I installed it a few days before opening my issue, so yes!

seeM commented 6 days ago

This issue is a result of our chosen defaults to try to work around limitations in matplotlib's layout system. I posted more in-depth about the limitations and our decisions in the Layout section of this comment but let me try to summarise what's relevant here.

In short, in matplotlib we can only choose one of the following default behaviors:

  1. Produce an image of the exact requested pixel size.
  2. Produce an image that contains all of the figure elements.
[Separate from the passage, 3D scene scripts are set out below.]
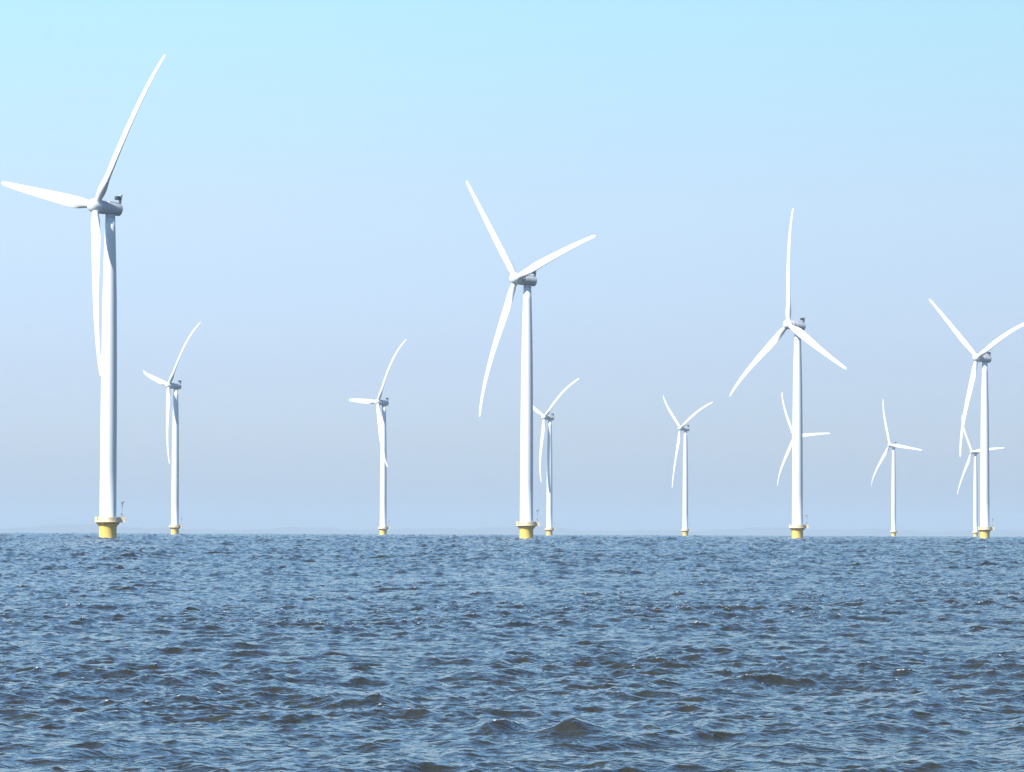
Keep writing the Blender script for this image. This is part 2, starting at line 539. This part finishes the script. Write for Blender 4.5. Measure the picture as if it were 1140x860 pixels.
    b.add([(-.14, y, z) for y, z in v] + [(.14, y, z) for y, z in v], [(0, 1, 2, 3), (7, 6, 5, 4), (0, 4, 5, 1), (1, 5, 6, 2), (2, 6, 7, 3), (3, 7, 4, 0)], False)
    b.box(0, 3.15, 4.4, 1.5, .35, .16)
    b.tube([(-.6, 3.2, 4.45), (-.6, 3.2, 5.0)], .04, 6); b.tube([(.6, 3.2, 4.45), (.6, 3.2, 5.0)], .04, 6)
    me['fin'] = b.mesh('tail_fin', M_nac)
    b = MB(); b.box(0, 2.1, 3.35, 1.7, 1.0, 1.0); b.box(0, 2.75, 3.4, .3, .6, .25)
    for k in range(6): b.box(0, 1.58, 2.97 + k * .15, 1.55, .06, .06)
    me['cooler'] = b.mesh('cooler', M_dark)
    # hub with blunt nose, profile runs upwind from the generator
    b = MB()
    b.lathe([(1.5, 3.52), (1.9, 3.58), (2.02, 3.9), (2.08, 4.8), (2.02, 5.7), (1.82, 6.4), (1.45, 6.95), (.95, 7.3), (.4, 7.45), (.05, 7.48)], 48, 'Y')
    for k in range(3):
        a = 2 * math.pi * k / 3
        m = Matrix.Rotation(a, 4, 'Y')
        ring = MB(); ring.lathe([(1.12, .9), (1.12, 2.28), (1.06, 2.34), (.9, 2.36)], 32, caps=False)
        b.add([(m @ Vector(p)) + Vector((0, -OVER, 0)) for p in ring.v], ring.f)
    me['hub'] = b.mesh('hub', M_white)
    return me

ME = make_meshes()
G = 'wind turbines standing in the lake'
TURB = [
    # x, y, yaw, azimuth, coning, bend of each blade, label
    (-115.5, 1119.1, 52.3, 41.0, 0.104, (-0.043, -0.073, -0.043), 'largest white wind turbine, its yellow base at the far left of the water'),
    (-214.2, 2488.6, 61.6, 43.0, 0.071, (-0.101, -0.135, -0.061), 'small white wind turbine just right of the largest turbine, its upper blade bending right'),
    (-91.7, 2795.3, 58.3, 33.7, 0.104, (-0.133, -0.225, -0.101), 'slim white wind turbine standing alone with one blade level and one along its tower'),
    (5.5, 1432.5, 57.5, 76.5, 0.055, (-0.038, 0.000, -0.039), 'second largest white wind turbine, yellow base near the middle, blades in a Y'),
    (30.5, 3142.5, 59.4, 55.6, 0.085, (-0.130, -0.179, -0.090), 'small white wind turbine partly hidden behind the right edge of the middle tower'),
    (153.6, 3454.7, 65.0, 65.4, 0.034, (-0.110, -0.064, -0.032), 'small white wind turbine standing alone, its blades in a narrow Y'),
    (127.2, 1739.1, 60.2, -5.8, 0.042, (-0.052, -0.043, -0.042), 'white wind turbine on yellow base with one blade pointing straight up'),
    (275.3, 3752.0, 57.3, 87.2, 0.060, (-0.095, -0.099, -0.113), 'small white wind turbine whose tower hides behind the upright-blade turbine'),
    (397.2, 4063.1, 56.6, 96.9, 0.029, (-0.031, -0.082, -0.124), 'small white wind turbine standing alone with one blade level to the right'),
    (249.2, 2058.0, 61.3, 68.0, 0.079, (-0.155, 0.013, -0.076), 'white wind turbine on yellow base at the right edge, one blade leaving the frame'),
    (520.1, 4382.0, 57.1, 85.8, 0.017, (-0.058, -0.125, -0.067), 'smallest white wind turbine close behind the left side of the rightmost yellow base'),
]
FLEX = {(3, 2): .032, (6, 1): .024}       # blades loaded more than their sisters
for i, (x, y, yaw, az, cone, bends, label) in enumerate(TURB):
    t = bpy.data.objects.new('wind_turbine', None)
    col.objects.link(t)
    t.location = (x, y, -drop(x, y)); t.rotation_euler = (0, 0, -R(yaw))
    t['label'] = label; t['category'] = 'wind turbine'; t['group'] = G
    fo = link('foundation', ME['foundation'], t)
    link('waterline_band', ME['waterline'], fo)
    link('boat_ladder', ME['ladder'], fo, Matrix.Rotation(R(58), 4, 'Z'))
    pl = link('platform', ME['platform'], t)
    link('railing', ME['railing'], pl)
    cr = link('davit_crane', ME['crane'], t)
    link('winch', ME['winch'], cr)
    link('crane_head', ME['lamp'], cr)
    tw = link('tower', ME['tower'], t)
    link('door', ME['door'], tw)
    link('yaw_bearing', ME['yaw'], t)
    head = Matrix.Translation((0, 0, HUB)) @ Matrix.Rotation(-TILT, 4, 'X')
    na = link('nacelle', ME['nacelle'], t, head)
    fi = link('tail_fin', ME['fin'], t, head)
    link('cooler', ME['cooler'], fi)
    hu = link('hub', ME['hub'], t, head @ Matrix.Rotation(R(az), 4, 'Y'))
    for k in range(3):
        link('blade', blade_mesh(bends[k] - FLEX.get((i, k), 0), cone + FLEX.get((i, k), 0)), t, head @ Matrix.Translation((0, -OVER, 0)) @ Matrix.Rotation(R(az - 120 * k), 4, 'Y'))

# ------------------------------------------------------------------ air
hz = MB()
hz.box(0, 0, 48, 66000, 66000, 236)
hme = bpy.data.meshes.new('haze')
hme.from_pydata(hz.v, [], hz.f)
hm = bpy.data.materials.new('haze_air')
hm.use_nodes = True
hn = hm.node_tree
hn.nodes.clear()
pv = hn.nodes.new('ShaderNodeVolumePrincipled')
pv.inputs['Color'].default_value = (.64, .78, .90, 1)
pv.inputs['Density'].default_value = 7e-5
pv.inputs['Anisotropy'].default_value = 0.0
pv.inputs['Density Attribute'].default_value = ''
ho = hn.nodes.new('ShaderNodeOutputMaterial')
hn.links.new(pv.outputs[0], ho.inputs['Volume'])
hme.materials.append(hm)
haze = link('haze', hme)
haze['kind'] = 'stuff'
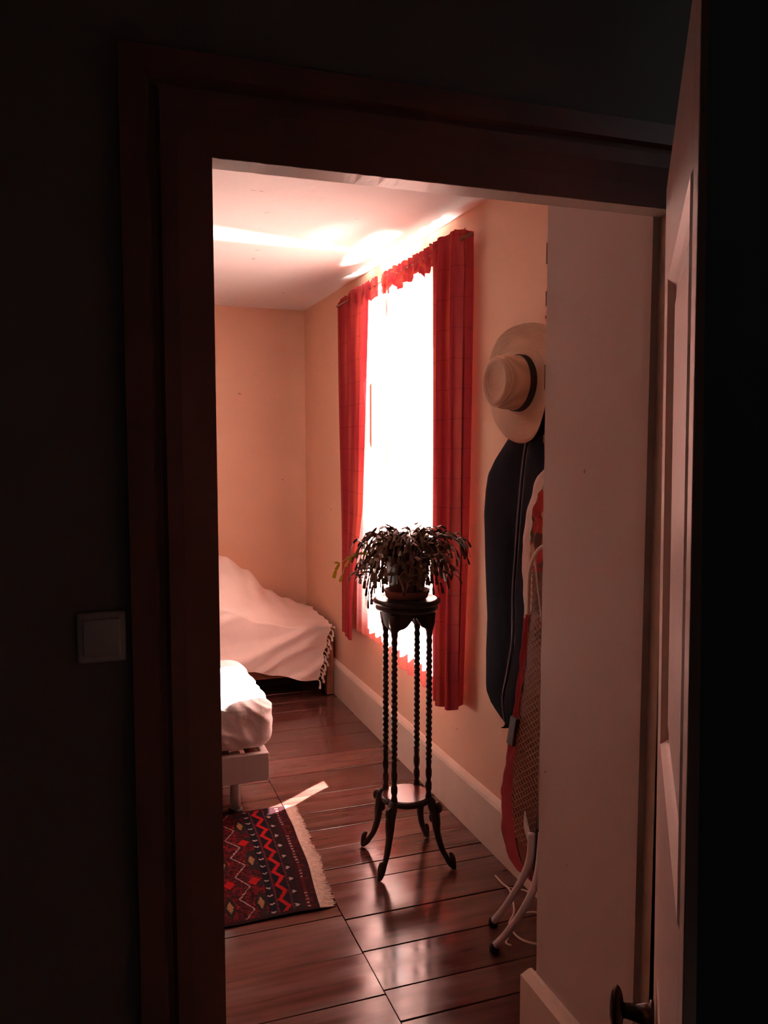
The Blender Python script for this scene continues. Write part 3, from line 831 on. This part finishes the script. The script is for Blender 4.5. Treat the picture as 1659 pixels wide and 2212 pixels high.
# potted cactus
pot = empty('potted_plant', (SX, SY, 1.0195)); tag(pot, 'trailing segmented cactus in a dark pot on the plant stand', 'plant')
bm = bmesh.new(); lathe(bm, [(.02, 0), (.070, 0), (.078, .006), (.086, .030), (.086, .034), (.080, .034), (.074, .010), (.02, .010)], 48); obj('saucer', bm, M_SAUCER, pot, smooth=True)
bm = bmesh.new(); lathe(bm, [(.02, .011), (.060, .011), (.066, .04), (.080, .135), (.085, .137), (.085, .158), (.078, .158), (.076, .140), (.02, .140)], 40); obj('pot', bm, M_POT, pot, smooth=True)
bm = bmesh.new(); lathe(bm, [(.01, .139), (.074, .139), (.050, .150), (.01, .154)], 24); obj('soil', bm, M_SOIL, pot, smooth=True)
def leaf_chain(bm, pts, w0=.0064):
    """flat toothed segments strung along the path"""
    for i in range(len(pts) - 1):
        a, b = Vector(pts[i]), Vector(pts[i+1]); d = (b - a); L_ = d.length; d.normalize()
        side = d.cross(Vector((rnd.uniform(-.6, .6), rnd.uniform(-.6, .6), 1)))
        if side.length < .1: side = d.cross(Vector((1, 0, 0)))
        side.normalize()
        if rnd.random() < .6:      # turn the pad broadside at random
            q = Matrix.Rotation(rnd.uniform(-1.2, 1.2), 3, d); side = q @ side
        nrm = d.cross(side).normalized()
        w = w0 * rnd.uniform(.75, 1.25)
        st_ = [(0, .30), (.18, .72), (.42, .95), (.62, .85), (.8, 1.08), (.93, .9), (1.0, .35)]
        th = .0012
        rows = []
        for t, k in st_:
            c = a + d * L_ * t
            rows.append([bm.verts.new(c + side * w * k), bm.verts.new(c + nrm * th), bm.verts.new(c - side * w * k), bm.verts.new(c - nrm * th)])
        for r0, r1 in zip(rows, rows[1:]):
            for j in range(4): bm.faces.new((r0[j], r0[(j+1)%4], r1[(j+1)%4], r1[j]))
        bm.faces.new(list(reversed(rows[0]))); bm.faces.new(rows[-1])
def stem(az, reach, peak, drop, m=M_PLANT, seg=.030, base_r=.03, w0=.0064, fork=True):
    ca, sa = math.cos(az), math.sin(az)
    p0 = Vector((base_r*ca, base_r*sa, .145))
    ctrl = [p0, p0 + Vector((reach*.30*ca, reach*.30*sa, (peak-.145)*.75)), Vector(((base_r+reach*.62)*ca, (base_r+reach*.62)*sa, peak)),
            Vector(((base_r+reach*.92)*ca, (base_r+reach*.92)*sa, peak - drop*.35)), Vector(((base_r+reach*1.03)*ca, (base_r+reach*1.03)*sa, peak - drop))]
    path = smoothpath(ctrl, 12); out = [path[0]]; acc = 0
    for q, w in zip(path, path[1:]):
        acc += (w - q).length
        if acc > seg * rnd.uniform(.85, 1.15): out.append(w + Vector((rnd.uniform(-.003, .003), rnd.uniform(-.003, .003), 0))); acc = 0
    bm = bmesh.new(); leaf_chain(bm, out, w0)
    if fork and len(out) > 4:
        for _ in range(rnd.choice((1, 2, 2, 3))):
            b = out[rnd.randrange(2, len(out) - 1)]; q = [b]
            dirv = Vector((ca, sa, 0)); sv = Vector((-sa, ca, 0)) * rnd.choice((-1, 1)) * rnd.uniform(.3, .9)
            for k in range(rnd.choice((2, 3, 3, 4))):
                v = (dirv * .5 * (1 - k * .2) + sv * (1 - k * .2) + Vector((0, 0, .25 - k * .5))).normalized()
                q.append(q[-1] + v * seg * .9)
            leaf_chain(bm, q, w0 * .95)
    return obj('stem', bm, m, pot)
RA = -math.atan2(SX, SY)        # towards the near side of the window
for k in range(46):
    az = 2*PI * k / 46 + rnd.uniform(-.1, .1)
    stem(az, rnd.uniform(.07, .17), rnd.uniform(.19, .275), rnd.uniform(.05, .17))
for k in range(26):
    stem(rnd.uniform(0, 2*PI), rnd.uniform(.03, .09), rnd.uniform(.22, .275), rnd.uniform(.01, .06), base_r=.02)
for k in range(22):                                         # short hanging ones in front of the pot
    az = R(-112) + rnd.uniform(-1.3, 1.3)
    stem(az, rnd.uniform(.07, .10), rnd.uniform(.16, .21), rnd.uniform(.10, .16), base_r=.03)
for _ in range(11): stem(RA + PI + rnd.uniform(-.9, .9), rnd.uniform(.09, .15), rnd.uniform(.17, .22), rnd.uniform(.15, .20))
for _ in range(6): stem(RA + rnd.uniform(-.8, .8), rnd.uniform(.10, .15), rnd.uniform(.18, .22), rnd.uniform(.13, .18))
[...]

We originally opted for 1, but I'm wondering if we should use 2 when the intrinsic sizing policy is used (i.e. "Matplotlib (6in x 4in)" is selected). It would mean that our plots exactly match Jupyter Notebooks in that case. @petetronic curious to hear your thoughts.

EDIT: One consequence of going with the 2nd approach: If we don't have guarantees about the pixel size it might complicate what we show in the save plot modal when "Use intrinsic size" is checked. We could try to get the actual pixel size of the produced image? Might be confusing where that comes from.

JosephBARBIERDARNAL commented 6 days ago

I’m not sure if this will help, but here are a few things that matter (or don’t) to me as a heavy user of Matplotlib who really likes Positron, and ideally plans to continue using it in the future:

seeM commented 6 days ago

@JosephBARBIERDARNAL thank you very much for sharing, this is very helpful!

I think the correct move is to update our matplotlib backend to produce images that match those produced via the Jupyter Notebook matplotlib backend when the intrinsic size is used, using whichever layout engine / bbox_inches setting is required for that.